JPU Tuntut Terdakwa Kasus Tagihan Fiktif Pelabuhan PLTU Batang 1,5 Tahun Penjara

Terdakwa kasus dugaan tagihan fiktif di Pelabuhan Khusus PLTU Batang, Rosi Yunita, dituntut hukuman penjara satu tahun enam bulan.


Jaksa Penuntut Umum (JPU) menganggap terdakwa terbukti bersalah membuat surat tagihan palsu pada PT Sparta Putra Adhyaksa (PT SPA). 

"Menjatuhkan pidana penjara pada terdakwa selama 1 tahun 6 bulan dikurangi masa penahanan dengan perintah agar terdakwa tetap ditahan," kata salah satu Jaksa Penuntut Umum (JPU), Bayu Murti, Selasa (8/11). 

Jaksa menyebut perbuatan Rosi terbukti berdasarkan fakta-fakta persidangan serta analisis fakta. Terdakwa melanggar hukum sesuai dakwaan JPU yang menjerat Rosi dengan pasal 263 (2) KUHP Pidana pasal 378 yo 53 ayat 1 KUHP. 

Isinya, barang siapa, dengan sengaja menggunakan surat palsu atau dipalsukan seolah-olah surat itu asli. 

"Menuntut terdakwa bersalah melakukan tindak pidana menggunakan surat palsu seolah-olah asli dan tidak dipalsukan karena bisa mendatang kerugian,"tuturnya dalam sidang dengan agenda tuntutan.

JPU dipimpin oleh Kasi Pidum Kejari Batang Adi Wibowo. Tim JPU terdiri atas Fahrurozi, Diyah Purnamaningsih, Bayu Murti, dan Ida Nurliana. 

Terdakwa adalah operator radio PT Aquila Transindo Utama (ATU) yang bertugas memandu kapal yang akan bersandar. PT ATU merupakan Badan Usaha Pelabuhan (BUP) yang mengelola Pelabuhan Khusus PLTU Batang. 

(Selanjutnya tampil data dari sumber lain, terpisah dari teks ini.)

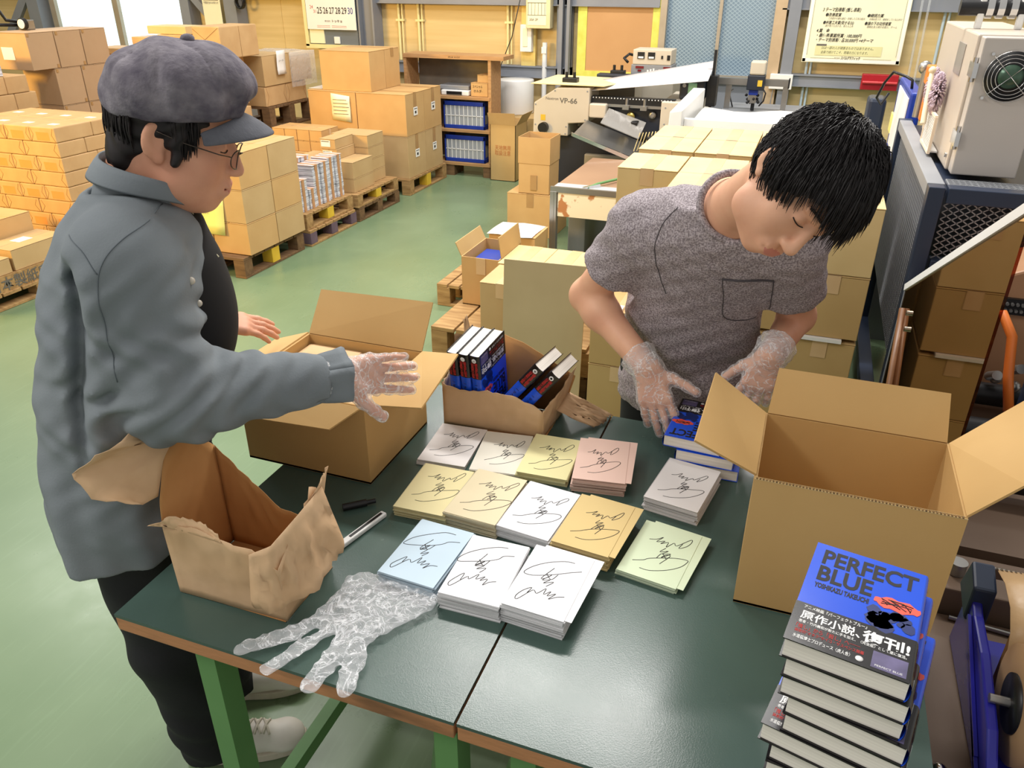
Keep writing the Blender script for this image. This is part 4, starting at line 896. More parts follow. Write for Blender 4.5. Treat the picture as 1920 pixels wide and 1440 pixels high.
MB().prism([(.46,2.6,.62),(.5,2.6,.62),(.52,2.6,.92),(.48,2.6,.9)], (0,-.03,0)).obj('dark_bracket', mat('maroon_paint', (92,62,56), (80,52,48), rough=.4), pr)
def amber():
    m = bpy.data.materials.new('amber_acrylic'); m.use_nodes = True; nt = m.node_tree; N = nt.nodes; L = nt.links
    N.remove(N['Principled BSDF']); out = N['Material Output']
    tr = N.new('ShaderNodeBsdfTransparent'); tr.inputs[0].default_value = (*lin((190,128,80)),1)
    gl = N.new('ShaderNodeBsdfGlossy'); gl.inputs['Roughness'].default_value = .03; gl.inputs[0].default_value = (.5,.38,.28,1)
    fr = N.new('ShaderNodeFresnel'); fr.inputs['IOR'].default_value = 1.4
    mx = N.new('ShaderNodeMixShader'); L.new(fr.outputs[0], mx.inputs[0]); L.new(tr.outputs[0], mx.inputs[1]); L.new(gl.outputs[0], mx.inputs[2]); L.new(mx.outputs[0], out.inputs[0])
    return m
MB().prism([(.4,2.86,.84),(.4,2.86,.3),(.4,1.64,.3),(.4,1.64,1.43)], (.006,0,0)).obj('amber_guard', amber(), pr)
MB().bar((.403,2.87,.845),(.403,1.63,1.44),.016,.022,0).obj('guard_edge', WHITEP, pr)
MB().bar((.403,2.867,.3),(.403,2.867,.84),.01,.01).obj('guard_side_edge', GLASSY, pr)
MB().tube([(.395,2.78,.8),(.392,2.62,.55),(.395,2.5,.34)], .012, 8).obj('guard_strut', mat('strut_brown', (120,84,56), (104,70,44), rough=.4), pr)
for yy, zz in ((2.66,.83),(2.62,.79)): MB().cyl((.39,yy,zz),(.4,yy,zz),.009).obj('guard_screw', CHROME, pr)
MB().box(.33+.075,1.3,1.5,1.63,.5,.66).obj('front_frame', BR, pr, bevel=.004)
MB().cyl((.45,1.56,.661),(.45,1.56,.69),.018).obj('frame_bolt', STEEL, pr); MB().cyl((.5,1.56,.661),(.5,1.56,.672),.01).obj('frame_bolt', STEEL, pr)
dk = empty('machine_deck', (.7,1.2,0), 'brown metal machine deck beside the right end of the work table', 'machine')
MB().box(.345,1.3,.6,1.49,.55,.6).obj('deck_plate', BR, dk, bevel=.004)
MB().box(.36,1.3,.65,1.45,0,.549).obj('deck_body', BRD, dk)
MB().box(.342,.352,.6,1.49,.56,.64).obj('deck_lip', mat('green_edge', (60,78,62), (50,66,52), rough=.5), dk)
for p in ((.385,1.08,.6),(.385,1.0,.6),(.39,1.38,.6)): MB().lathe([(.012,0),(.012,.003),(.006,.008),(.001,.009)], p, 16).obj('rivet', CHROME, dk)
tag(MB().cyl((.44,1.475,.606),(.8,1.44,.606),.005).obj('steel_rod', STEEL), 'thin steel rod slanting over the machine deck behind the tape cutter', 'rod')
# kraft tape dispenser
td = empty('tape_dispenser', (.55,1.2,.6), 'blue kraft tape dispenser with wide brown roll on the machine deck', 'tape dispenser')
BLU = mat('dispenser_blue', (40,40,150), (30,30,128), rough=.25, scale=6)
MB().prism([(.435,.98,.6015),(.435,1.42,.6015),(.435,1.4,.76),(.435,1.33,.74),(.435,1.24,.735),(.435,1.1,.7),(.435,1.0,.63)], (.018,0,0)).obj('side_plate', BLU, td, bevel=.004)
g = MB()
for k in range(3): g.bar((.431,1.05+k*.02,.62+.01*k),(.431,1.3+k*.02,.7+.015*k),.006,.008)
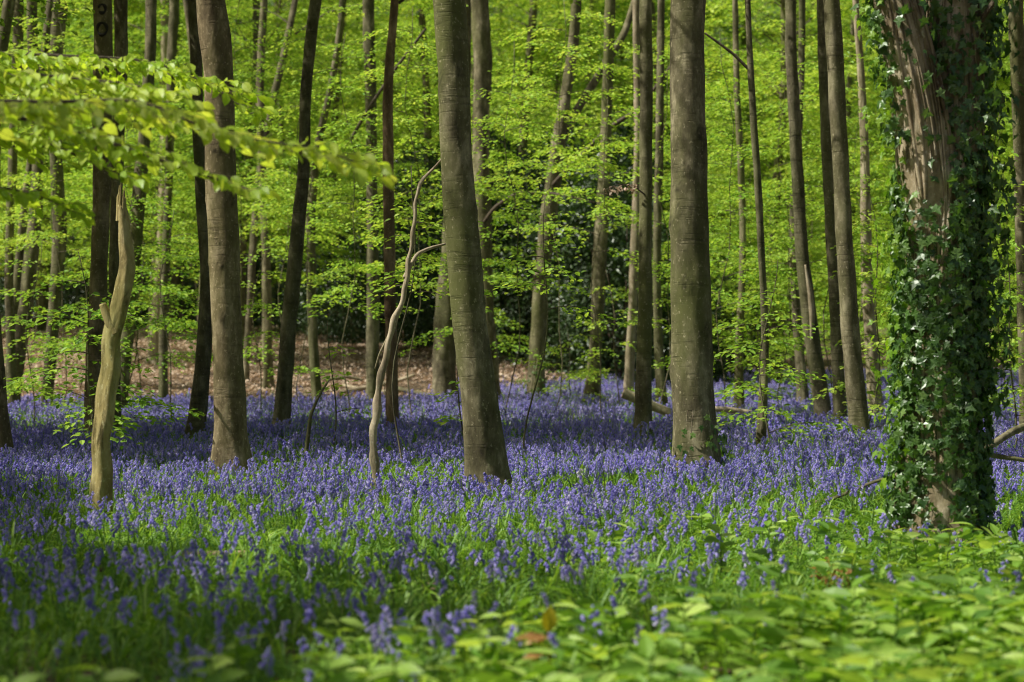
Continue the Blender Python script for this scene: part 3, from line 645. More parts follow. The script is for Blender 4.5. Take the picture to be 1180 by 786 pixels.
for pts, dd, half, ls in BOUGHS:
    p = np.array([at(x, y, dd) for x, y in pts]); p[0] = [-4.35, d0, p[0][2] + 0.1] if pts[0][0] < -350 else p[0]
    q = curve_pts(np.c_[p, np.linspace(0.012, 0.0025, len(p))], 44, 3)
    wood = MB(); tube(wood, q[:, :3], q[:, 3], 6, 0)
    fol = MB(); C, A, Nn, S = [], [], [], []
    vis = [i for i in range(len(q)) if q[i, 0] > -3.6]
    s = np.concatenate([[0], np.cumsum(np.linalg.norm(np.diff(q[:, :3], axis=0), axis=1))])
    s0, s1 = s[vis[0]], s[-1]
    for st in np.arange(s0, s1, 0.054):
        b = np.array([np.interp(st, s, q[:, c]) for c in range(3)])
        b2 = np.array([np.interp(min(st + 0.05, s1), s, q[:, c]) for c in range(3)])
        di = unit(b2 - b + 1e-6); az = math.atan2(di[1], di[0])
        u = (st - s0) / (s1 - s0)
        for sg in (1, -1):
            if rng.random() < 0.13: continue
            L = half * rng.uniform(0.35, 1.1) * (1.1 - 0.75 * u) + 0.07
            ta = az + sg * rng.normal(0.85, 0.25)
            tdv = np.array([math.cos(ta), math.sin(ta), rng.normal(-0.08, 0.14)])
            n = max(2, int(L / 0.048)); t = (np.arange(n) + 0.7) / n * L
            c = b + np.outer(t, tdv); c[:, 2] -= 0.5 * t ** 2
            tube(wood, np.array([b, b + tdv * L * 0.5 - [0, 0, 0.5 * (L * 0.5) ** 2], b + tdv * L - [0, 0, 0.5 * L * L]]), [0.0022, 0.0017, 0.001], 4, 0)
            al = ta + np.where(np.arange(n) % 2, 1, -1) * rng.uniform(0.3, 0.9, n); al[-1] = ta
            C.append(c); A.append(np.stack([np.cos(al), np.sin(al), rng.normal(-0.6, 0.35, n)], -1))
            Nn.append(np.concatenate([rng.normal(0, 0.65, (n, 2)), np.ones((n, 1))], -1)); S.append(ls * rng.uniform(0.6, 1.15, n))
    put_leaves(fol, np.concatenate(C), np.concatenate(A), np.concatenate(Nn), np.concatenate(S), 0, LEAF10, rng)
    for m_ in (wood, fol): local(m_, np.array(root.location))
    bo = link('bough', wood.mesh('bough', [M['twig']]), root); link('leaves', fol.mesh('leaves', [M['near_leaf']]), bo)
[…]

Dalam surat tuntutan, Jaksa menyebut bahwa antara Agustus sampai Oktober, PT Sparta tidak menerima jasa layanan Pandu tunda dari PT ATU.  Namun terdakwa telah mengirimkan 17 invoice dengan 267 juta. 

Berdasarkan keterangan saksi Agus Pujo, selaku satu-satunya kapten pandu dan tunda PT ATU, tidak pernah melakukan pandu dan tunda yang diageni oleh PT SPA. 

"PT Sparta telah memberi tahu pada PT ATU apabila kapalnya yang bersandar di pelabuhan Batang tidak pernah dilayani pandu tunda oleh PT ATU sehingga meminta pada pihak lain untuk melakukan tunda dan pandu," katanya. 

Lalu, terdakwa telah dengan sengaja mengirimkan invoice pada PT Sparta untuk meminta pembayaran jasa pandu tunda yang tidak pernah diberikan oleh PT ATU. Invoice dibuat menggunakan dasar formulir pelayanan pandu tunda yang isinya sudah dipalsukan. 

Isinya tidak sesuai fakta yang sebenarnya seolah-olah telah ada pelayanan pandu tunda padahal PT ATU tidak melakukan layanan Pandu tunda pada PT SPA.

"PT SPA merasa dirugikan dan melaporkan ke pihak berwajib," jelasnya. 

Sidang pidana itu dipimpin majelis hakim yang diketuai Mukhtari dengan hakim anggota Budi Setyawan dan Hilarius Grahita.  

"Terdakwa diberi hak untuk melakukan pembelaan. Penasehat hukum akan menyampaikan pledoi secara tertulis. Sidang ditunda hari Selasa 15 November 2022," kata ketua Majelis Hakim, Mukhtari.